Order dispatching, which involves assigning orders to demand-matched vehicles, is an underlying issue for ride-sharing services. Previous works on order dispatching are often quasi-static and myopic 1, thus performing unsatisfactorily in the ride-sharing setting. To address these challenges, recent studies attempt to augment large-scale decision optimization from a data-driven perspective. Among them, Adaptive Dynamic Programming (ADP) has exhibited its particular potential for sequential decision-making with a long-term objective under uncertainty. In this paper, we investigate order dispatching with consideration of vehicle repositioning by exploiting ADP. We first formulate the optimization problem as a Markov Decision Process (MDP), where the dispatching decision is determined by a series of agents (the decision-making entity) under the time sequence model. Then, based on the generated available trips by a graph theory-based method, an ADP-based Multi-driver Order Dispatching method (AMOD) is proposed. In particular, AMOD reconstructs the Bellman update process around the post-decision states to avoid approximating the embedded expectations explicitly.

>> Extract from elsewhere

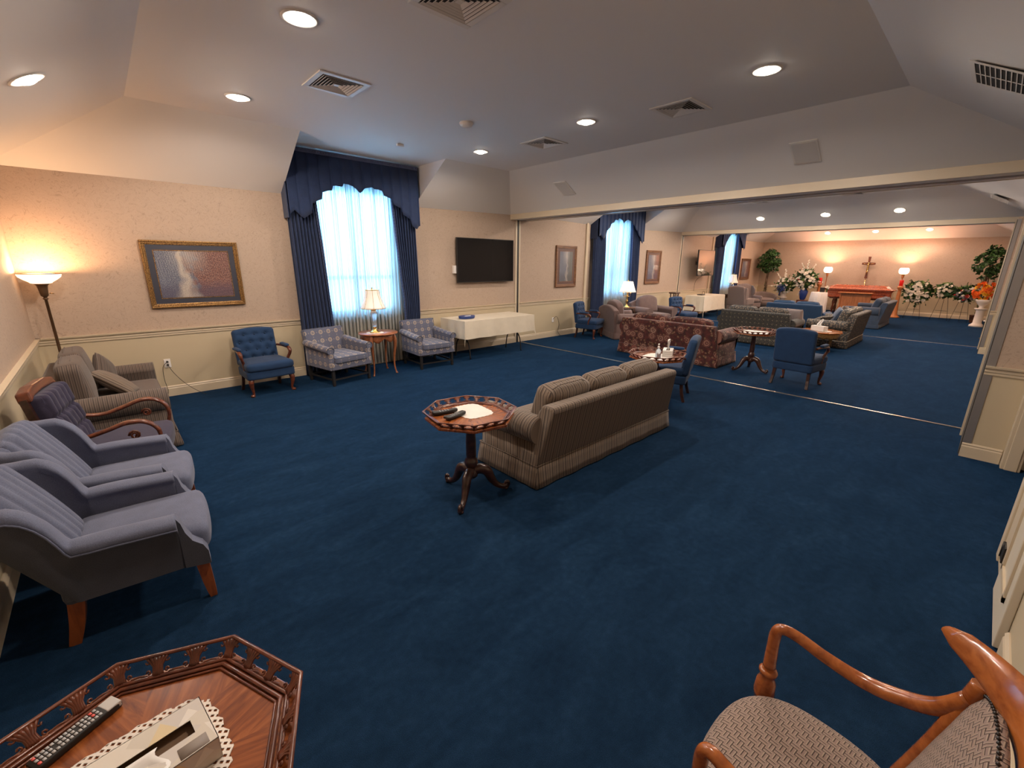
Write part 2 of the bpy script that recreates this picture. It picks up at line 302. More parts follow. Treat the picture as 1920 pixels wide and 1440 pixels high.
# ---------------------------------------------------------------- mesh kit
class MB:
    def __init__(s): s.v = []; s.f = []; s.mi = []; s.sm = []
    def face(s, idx, mi=0, sm=False): s.f.append(tuple(idx)); s.mi.append(mi); s.sm.append(sm)
    def merge(s, o, T=None, mi=None):
        b = len(s.v); s.v += [tuple(T @ Vector(p)) if T else p for p in o.v]
        for f, m, q in zip(o.f, o.mi, o.sm): s.face([i+b for i in f], m if mi is None else mi, q)
        return s
    def xf(s, T): s.v = [tuple(T @ Vector(p)) for p in s.v]; return s
    def box(s, x0, x1, y0, y1, z0, z1, mi=0):
        b = len(s.v); s.v += [(x, y, z) for z in (z0, z1) for y in (y0, y1) for x in (x0, x1)]
        for f in ((0, 2, 3, 1), (4, 5, 7, 6), (0, 1, 5, 4), (2, 6, 7, 3), (0, 4, 6, 2), (1, 3, 7, 5)): s.face([b+i for i in f], mi)
        return s
    def quad(s, pts, mi=0):
        b = len(s.v); s.v += [tuple(p) for p in pts]; s.face(range(b, b+len(pts)), mi); return s
    def rbox(s, c, h, r, n=8, disp=None, mi=0, T=None):
        """rounded box: centre c, half sizes h, corner radius r; disp(p, u) may move a point (u: unit position)"""
        r = min(r, *h)-1e-4; d = {}; b0 = len(s.v)
        ts = [-1+2*i/n for i in range(n+1)]
        ts = [(abs(t)**.75)*(1 if t >= 0 else -1) for t in ts]
        def vert(q):
            k = tuple(round(a, 5) for a in q)
            if k in d: return d[k]
            p = [q[i]*h[i] for i in range(3)]; inn = [max(-(h[i]-r), min(h[i]-r, p[i])) for i in range(3)]
            e = [p[i]-inn[i] for i in range(3)]; L = sqrt(sum(x*x for x in e))
            if L > 1e-9: p = [inn[i]+e[i]/L*r for i in range(3)]
            if disp: p = disp(p, q)
            P = Vector(p)+Vector(c)
            if T: P = T @ P
            s.v.append(tuple(P)); d[k] = len(s.v)-1; return d[k]
        for ax in range(3):
            a, b = (ax+1) % 3, (ax+2) % 3
            for sg in (-1, 1):
                for i in range(n):
                    for j in range(n):
                        q = []
                        for (p, t) in ((i, j), (i+1, j), (i+1, j+1), (i, j+1)):
                            w_ = [0, 0, 0]; w_[ax] = sg; w_[a] = ts[p]; w_[b] = ts[t]; q.append(vert(w_))
                        s.face(q if sg > 0 else q[::-1], mi, True)
        return s
    def lathe(s, prof, seg=24, c=(0, 0, 0), mi=0, cap=True, wob=None):
        b = len(s.v); n = len(prof)
        for (r, z) in prof:
            for k in range(seg):
                a = 2*pi*k/seg; rr = r*(wob(a, z) if wob else 1)
                s.v.append((c[0]+rr*cos(a), c[1]+rr*sin(a), c[2]+z))
        for i in range(n-1):
            for k in range(seg):
                k2 = (k+1) % seg; s.face((b+i*seg+k, b+i*seg+k2, b+(i+1)*seg+k2, b+(i+1)*seg+k), mi, True)
        if cap:
            if prof[0][0] > 1e-4: s.face([b+k for k in range(seg)][::-1], mi)
            if prof[-1][0] > 1e-4: s.face([b+(n-1)*seg+k for k in range(seg)], mi)
        return s
    def tube(s, pts, rad, seg=10, mi=0, smooth=True, res=1, flat=1.0, up=None, closed=False, sq=False):
        """sweep along pts; rad is a number or list; res>1 smooths by Catmull-Rom; flat scales the second axis"""
        P = [Vector(p) for p in pts]; R = list(rad) if isinstance(rad, (list, tuple)) else [rad]*len(P)
        if res > 1:
            Q = []; RR = []; n = len(P)
            for i in range(n-1 if not closed else n):
                g = lambda k: P[k % n] if closed else P[max(0, min(n-1, k))]
                gr = lambda k: R[k % n] if closed else R[max(0, min(n-1, k))]
                p0, p1, p2, p3 = g(i-1), g(i), g(i+1), g(i+2)
                for j in range(res):
                    t = j/res
                    Q.append(.5*((2*p1)+(-p0+p2)*t+(2*p0-5*p1+4*p2-p3)*t*t+(-p0+3*p1-3*p2+p3)*t**3)); RR.append(gr(i)*(1-t)+gr(i+1)*t)
            if not closed: Q.append(P[-1]); RR.append(R[-1])
            P, R = Q, RR
        n = len(P); b = len(s.v); u = Vector(up) if up else None; pu = None
        for i in range(n):
            if closed: t = P[(i+1) % n]-P[i-1]
            else: t = P[min(n-1, i+1)]-P[max(0, i-1)]
            t = t.normalized() if t.length > 1e-9 else Vector((0, 0, 1))
            ref = u if u else (pu if pu is not None else (Vector((0, 0, 1)) if abs(t.z) < .9 else Vector((1, 0, 0))))
            x = t.cross(ref); x = x.normalized() if x.length > 1e-6 else t.orthogonal().normalized()
            y = x.cross(t).normalized(); pu = y
            for k in range(seg):
                a = 2*pi*(k+.5)/seg; ca, sa = cos(a), sin(a)
                if sq: m = 1/max(abs(ca), abs(sa)); ca *= m; sa *= m
                s.v.append(tuple(P[i]+x*(R[i]*ca)+y*(R[i]*flat*sa)))
        for i in range(n if closed else n-1):
            for k in range(seg):
                k2 = (k+1) % seg; i2 = (i+1) % n
                s.face((b+i*seg+k, b+i*seg+k2, b+i2*seg+k2, b+i2*seg+k), mi, smooth and not sq)
        if not closed:
            s.face([b+k for k in range(seg)][::-1], mi); s.face([b+(n-1)*seg+k for k in range(seg)], mi)
        return s
    def prism(s, poly, a0, a1, axis='z', mi=0, sm=False):
        """extrude a 2-D polygon: axis z -> (x,y), y -> (x,z), x -> (y,z)"""
        b = len(s.v); n = len(poly)
        f = {'z': lambda p, a: (p[0], p[1], a), 'y': lambda p, a: (p[0], a, p[1]), 'x': lambda p, a: (a, p[0], p[1])}[axis]
        for a in (a0, a1): s.v += [f(p, a) for p in poly]
        s.face(range(b, b+n), mi); s.face([b+n+i for i in range(n)][::-1], mi)
        for i in range(n):
            j = (i+1) % n; s.face((b+i, b+n+i, b+n+j, b+j), mi, sm)
        return s
    def grid(s, fn, nu, nv, mi=0, sm=True, closeu=False):
        b = len(s.v); s.v += [tuple(fn(i/nu, j/nv)) for j in range(nv+1) for i in range(nu+1)]
        for j in range(nv):
            for i in range(nu):
                a = b+j*(nu+1)+i; s.face((a, a+1, a+nu+2, a+nu+1), mi, sm)
        return s
    def ball(s, c, r, seg=10, mi=0, sc=(1, 1, 1)):
        n = max(4, seg//2); prof = [(r*sin(pi*i/n), -r*cos(pi*i/n)) for i in range(n+1)]
        t = MB().lathe(prof, seg, cap=False); T = Matrix.Translation(c) @ Matrix.Diagonal((*sc, 1)); return s.merge(t, T, mi)
    def obj(s, name, mats, parent=None, bevel=0, solid=0, subsurf=0, loc=None, uvy=False):
        me = bpy.data.meshes.new(name); me.from_pydata(s.v, [], s.f)
        mats = mats if isinstance(mats, (list, tuple)) else [mats]
        for m in mats: me.materials.append(M[m])
        me.polygons.foreach_set('material_index', s.mi); me.polygons.foreach_set('use_smooth', s.sm)
        me.validate(); me.update()
        import bmesh
        bb = bmesh.new(); bb.from_mesh(me); bmesh.ops.recalc_face_normals(bb, faces=bb.faces); bb.to_mesh(me); bb.free()
        uvl = me.uv_layers.new(name='UVMap'); uvd = [0.0]*(2*len(me.loops)); V = me.vertices
        for p in me.polygons:
            nx, ny, nz = (abs(a) for a in p.normal)
            for li in p.loop_indices:
                co = V[me.loops[li].vertex_index].co
                if uvy: a, b = co.y, (co.x if nz > nx else co.z)
                elif nz >= nx and nz >= ny: a, b = co.x, co.y
                elif ny >= nx: a, b = co.x, co.z
                else: a, b = co.y, co.z
                uvd[2*li] = a; uvd[2*li+1] = b
        uvl.data.foreach_set('uv', uvd)
        o = bpy.data.objects.new(name, me); COL.objects.link(o)
        if parent is not None: o.parent = parent
        if loc: o.location = loc
        if bevel:
            q = o.modifiers.new('bevel', 'BEVEL'); q.width = bevel; q.segments = 2; q.limit_method = 'ANGLE'
        if solid:
            q = o.modifiers.new('solid', 'SOLIDIFY'); q.thickness = solid
        if subsurf:
            q = o.modifiers.new('sub', 'SUBSURF'); q.levels = subsurf; q.render_levels = subsurf
        return o
def BOX(*a): return MB().box(*a)
def thing(name, label, cat, loc=(0, 0, 0), rz=0, group=None):
    o = bpy.data.objects.new(name, None); COL.objects.link(o); o.location = loc; o.rotation_euler = (0, 0, radians(rz))
    o.empty_display_size = .1; o['label'] = label; o['category'] = cat
    if group: o['group'] = group
    return o
def tag(o, label, cat, group=None):
    o['label'] = label; o['category'] = cat
    if group: o['group'] = group
    return o
def struct(o): o['kind'] = 'structure'; return o
KIDS = {}
def dup(root, label, loc, rz=None, group=None):
    r = root.copy(); COL.objects.link(r); r.location = loc
    if rz is not None: r.rotation_euler = (0, 0, radians(rz))
    r['label'] = label
    if group: r['group'] = group
    for ch in [c for c in bpy.data.objects if c.parent == root]:
        c = ch.copy(); COL.objects.link(c); c.parent = r
        for g in [q for q in bpy.data.objects if q.parent == ch]:
            d = g.copy(); COL.objects.link(d); d.parent = c
    return r
def TR(x=0, y=0, z=0, rx=0, ry=0, rz=0):
    return Matrix.Translation((x, y, z)) @ Matrix.Rotation(radians(rz), 4, 'Z') @ Matrix.Rotation(radians(ry), 4, 'Y') @ Matrix.Rotation(radians(rx), 4, 'X')
def puff(ax, amt, pinch=0.0):
    a, b = [i for i in range(3) if i != ax]
    def f(p, q):
        k = (1-q[a]**2)*(1-q[b]**2); p[ax] += (1 if q[ax] > 0 else -1)*amt*k*min(1, abs(q[ax])*1.2)
        return p
    return f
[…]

As for non-linear function approximation, it converts the value function into a linear combination by a quadratic decomposition, and estimates the decomposed value function with neural network-based parameter approximation. In addition, vehicle repositioning is performed along with each batch dispatching to balance ride supply across geographic dimensions. Extensive simulations are conducted based on real-world data. Especially, AMOD can achieve 34.6% improvement at maximum and 15.9% on average compared with other baselines, when the capacity constraint is 10.